NASHVILLE, Tenn. — The public may never know what motivated a 24-year-old Chattanooga man to kill four Marines and a sailor in an attack on Chattanooga's U.S. Naval and Marine Reserve Center last July.

Investigators have said Muhammad Youssef Abdulazeez was a homegrown violent extremist but have not offered more details about what motivated the attack that began at a military recruiting center and ended when Abdulazeez was shot to death by police who followed him to the reserve center.

"We're still trying to make sure we understand Abdulazeez, his motivations and associations, in a really good way," FBI Director James Comey told reporters during a visit to Nashville's FBI field office on Friday.

Comey said he understands the public interest in the shooting, but he did not know whether there would ever be a public report on it.

"Sometimes the way we investigate requires us to keep information secret. That's a good thing. We don't want to smear people," he said.

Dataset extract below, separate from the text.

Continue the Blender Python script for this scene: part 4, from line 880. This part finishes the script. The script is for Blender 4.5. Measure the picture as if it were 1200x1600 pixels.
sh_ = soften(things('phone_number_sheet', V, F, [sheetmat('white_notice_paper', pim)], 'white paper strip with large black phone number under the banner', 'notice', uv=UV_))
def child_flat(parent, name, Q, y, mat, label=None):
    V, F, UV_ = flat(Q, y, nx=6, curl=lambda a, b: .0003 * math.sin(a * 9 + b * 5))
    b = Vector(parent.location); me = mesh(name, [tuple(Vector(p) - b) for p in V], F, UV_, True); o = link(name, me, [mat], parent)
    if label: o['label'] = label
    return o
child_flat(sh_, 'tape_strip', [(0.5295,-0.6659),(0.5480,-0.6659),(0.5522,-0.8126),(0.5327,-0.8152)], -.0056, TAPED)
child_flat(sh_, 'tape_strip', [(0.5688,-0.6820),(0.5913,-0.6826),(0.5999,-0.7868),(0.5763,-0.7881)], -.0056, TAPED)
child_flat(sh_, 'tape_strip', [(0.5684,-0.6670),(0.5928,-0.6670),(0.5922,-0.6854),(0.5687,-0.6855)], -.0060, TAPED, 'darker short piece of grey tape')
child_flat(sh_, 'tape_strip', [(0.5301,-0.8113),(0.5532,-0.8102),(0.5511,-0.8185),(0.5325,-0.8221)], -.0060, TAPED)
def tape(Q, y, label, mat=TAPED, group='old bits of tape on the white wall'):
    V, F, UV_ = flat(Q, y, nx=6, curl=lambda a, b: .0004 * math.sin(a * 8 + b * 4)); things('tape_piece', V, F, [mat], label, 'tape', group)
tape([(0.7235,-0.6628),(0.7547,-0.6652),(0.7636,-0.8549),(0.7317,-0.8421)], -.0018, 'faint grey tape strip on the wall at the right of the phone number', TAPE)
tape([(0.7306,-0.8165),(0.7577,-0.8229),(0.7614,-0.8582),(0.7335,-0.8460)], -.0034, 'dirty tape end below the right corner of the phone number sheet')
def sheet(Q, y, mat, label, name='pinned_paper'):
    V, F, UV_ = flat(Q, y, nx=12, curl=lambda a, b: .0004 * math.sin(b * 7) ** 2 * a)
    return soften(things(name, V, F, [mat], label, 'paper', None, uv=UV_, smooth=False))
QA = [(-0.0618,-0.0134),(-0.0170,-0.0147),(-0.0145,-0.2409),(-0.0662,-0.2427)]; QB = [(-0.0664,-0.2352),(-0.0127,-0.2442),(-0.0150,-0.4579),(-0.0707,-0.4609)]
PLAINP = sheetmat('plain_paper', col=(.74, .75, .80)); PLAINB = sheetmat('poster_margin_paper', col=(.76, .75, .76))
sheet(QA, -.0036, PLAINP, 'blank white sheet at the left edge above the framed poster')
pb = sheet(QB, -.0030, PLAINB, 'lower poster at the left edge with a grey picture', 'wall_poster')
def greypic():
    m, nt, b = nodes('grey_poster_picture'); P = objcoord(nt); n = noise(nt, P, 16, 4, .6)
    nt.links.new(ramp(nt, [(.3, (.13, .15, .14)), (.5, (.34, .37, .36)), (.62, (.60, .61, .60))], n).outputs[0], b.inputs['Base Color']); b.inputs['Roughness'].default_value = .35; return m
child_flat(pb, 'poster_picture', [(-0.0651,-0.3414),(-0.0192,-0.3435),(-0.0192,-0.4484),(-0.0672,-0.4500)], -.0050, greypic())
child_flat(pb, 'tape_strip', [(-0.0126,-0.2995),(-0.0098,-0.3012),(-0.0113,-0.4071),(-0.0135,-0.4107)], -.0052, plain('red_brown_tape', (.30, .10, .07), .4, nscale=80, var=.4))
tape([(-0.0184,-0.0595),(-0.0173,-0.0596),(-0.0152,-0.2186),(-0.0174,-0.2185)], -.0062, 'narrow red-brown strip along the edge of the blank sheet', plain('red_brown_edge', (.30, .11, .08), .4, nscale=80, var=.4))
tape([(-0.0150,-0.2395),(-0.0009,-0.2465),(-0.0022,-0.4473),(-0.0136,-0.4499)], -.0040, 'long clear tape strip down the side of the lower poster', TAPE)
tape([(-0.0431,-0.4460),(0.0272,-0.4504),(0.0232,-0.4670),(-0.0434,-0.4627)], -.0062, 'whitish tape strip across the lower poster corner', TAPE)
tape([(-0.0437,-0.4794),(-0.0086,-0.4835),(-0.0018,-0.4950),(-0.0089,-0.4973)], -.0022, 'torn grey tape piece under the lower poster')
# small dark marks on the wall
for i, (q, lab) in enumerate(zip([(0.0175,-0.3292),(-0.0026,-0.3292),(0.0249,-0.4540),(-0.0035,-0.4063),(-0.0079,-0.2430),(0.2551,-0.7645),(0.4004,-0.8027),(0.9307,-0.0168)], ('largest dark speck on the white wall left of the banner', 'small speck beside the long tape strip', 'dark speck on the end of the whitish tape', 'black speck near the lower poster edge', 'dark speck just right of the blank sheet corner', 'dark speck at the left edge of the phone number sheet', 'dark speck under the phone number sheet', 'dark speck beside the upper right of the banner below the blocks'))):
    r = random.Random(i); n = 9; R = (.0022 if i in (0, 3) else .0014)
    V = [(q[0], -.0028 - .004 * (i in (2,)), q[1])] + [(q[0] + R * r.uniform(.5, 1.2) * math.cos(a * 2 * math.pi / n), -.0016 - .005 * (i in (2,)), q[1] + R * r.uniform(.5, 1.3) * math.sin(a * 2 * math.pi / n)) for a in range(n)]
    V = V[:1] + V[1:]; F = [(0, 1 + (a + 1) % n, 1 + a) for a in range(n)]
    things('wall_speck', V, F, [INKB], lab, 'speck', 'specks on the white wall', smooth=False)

This April 2015 booking photo released by the Hamilton County Sheriffs Office shows a man identified as Mohammad Youssduf Adbulazeer after being detained for a driving offense.

Photo Credit: AP

Comey also praised Tennessee for being one of 16 states that uses the National Incident-Based Reporting System to collect crime data.

"You and I can find how many books are sold on Amazon by any author, but we do not have similar capability at the national level with respect to crime," he said. That includes data about police use of force.

"I'm trying to get the entire country to move to be like Tennessee," he said. "My goal is to be at that place within five years, and we will have far better conversations in this country about crime."

One of the questions the FBI currently can't answer is why homicides have increased in many of America's large cities this year. "It's a complicated topic, but we really have to figure it out because people are actually dying," Comey said.

Speaking of recent outrage over sometimes deadly confrontations between white officers and black civilians, Comey said he wants his agency to contribute to a conversation that brings law enforcement and the communities it protects closer together.

Comey said it is important for officers to be able to imagine the perspective of a "19-year-old African American young man walking home from the library who has done nothing wrong and encounters one of us."